The solution--for Wall Street, and for the federal government--isn't really to claw back bonuses. It's to determine what compensation schemes actually provide incentives for extraordinary service, and what levels of service ought to be rewarded by extraordinary compensation. The A.I.G. fiasco ought to, and is, provoking conversations about what kind of executive compensation is appropriate in the private sector. But it ought to be sparking conversations about what kinds of compensation are effective in the federal government as well.

COMMENTS


  • I expected an issue such as this to come up. While a good idea in principle, one has to weigh in on the realities of each individual's situation. There are three R bonuses currently available -- Recruitment, Relocation and Retention. However, the circumstances of each couldn't be more different! Relocation bonuses if successfully negotiated for, are not "rewarding" anyone -- instead, they are compensating those of us who take positions in another geographical area. Increasingly, they are the only outlet available in the face of statements like "We are unable to pay relocation expenses." Managers wish to be able to hire the best qualified people and the best qualified people don't want to be completely broke for the next few years when they arrive at their new destination. Now that AIG and Merrill Lynch have seen fit to denigrate the very term "bonus" in the public mindset, what chance do we have???

  • "seriously screw up not to get your 'bonus'"--I would say that's what the people that drove AIG into the toilet have done, so why should they get a "bonus", no matter what it's for? Same for the Postmaster General--his compensation & "bonus" last year was TWICE what the president makes! And the post office is losing billions also!

  • Quote; "They aren't really paid out according to performance--it seems like you have to seriously screw up not to get your "bonus."

    Well somebody has seriously screwed up enough that the tax paying public has to fork over billions to keep their failure afloat. What angers John Q. Public is last summer we struggled to put gas in our car to get to work and this summer we hope to still have a job. All the while the people who make millions to run corparations into the ground continue to get their "bonuses" out of our and our childrens pockets. Something stinks about the way we do business don't you think?

  • George Orwell, writer of "1984" and other great works, penned an essay about the growing inexactitude of the English language. In it he bemoaned the lost of specificity and the ever increasing uncertainty in the written as well as spoken language. I believe he coined the term "double speak", which has been mastered by most, if not all, politicians and public figures. The issue of "bonuses" is just one of these examples. If they are not bonuses but part of a regular compensation package, why, then, does AIG call them bonuses. Do they not hire English graduates whose language skills could determine a better word to use? Pathetic is the word for their linguistic skills.
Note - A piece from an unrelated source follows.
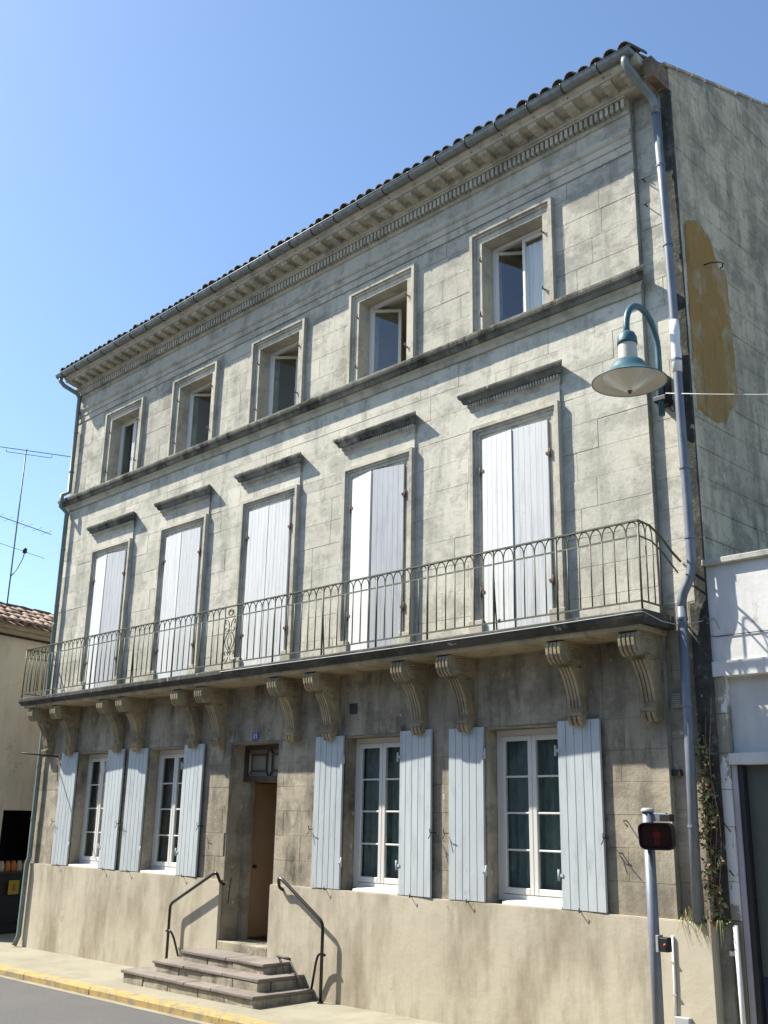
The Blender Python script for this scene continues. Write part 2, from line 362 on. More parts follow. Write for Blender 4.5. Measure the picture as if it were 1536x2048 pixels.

Maybe they should return their college degrees!

  • According to Webster's a bonus is "something in addition to what is expected or strictly due." If a payment is in a contract and is therefore expected, it is not a "bonus." By using the wrong feel-good term, AIG and the other corporations have left themselves open for the criticism they're getting.

  • What about the 11 or so executives who left AIG and were awarded the same "bonuses". Did they resign..were asked to leave..or were fired ???

    We as a country need to take a long, hard look at how many business operate and compensate their so call "executives". It's obvious that a hands-off appproach to monitoring and regulating business, as well as the massive influence that the business community has with Congress and elected officials is a primary reason for the current crisis. I hear the argument about socialism taking over, with bank bailouts, government intervention, etc.

    But what we see now isn't the capitalism as we understood it. It is un-restricted, all out greed by those same entities that has provided millions in campaign contributions to those same politicians that's moening and groaning about the current plan to help those same businesses.

  • This populist outrage over the small petty bonuses reflects the underlying problem with the American public. On one hand, they buy into the Republican/Reagan mantra that government is bad and if you just get rid of government interference everything will work itself out like an "Invisible Hand" guiding the outcome. Now comes a crisis (be it natural disaster or the self-inflicted economic problems) and people demand the Great Satan government fix it and right now for them. Everyone else can solve their own problems. So when AIG employees get a "bonus," the Whiner class gets all uppity and demands either they get a bonus (unspoken) or these other people return theirs. Pathetic. Disgusting. Narcissistic.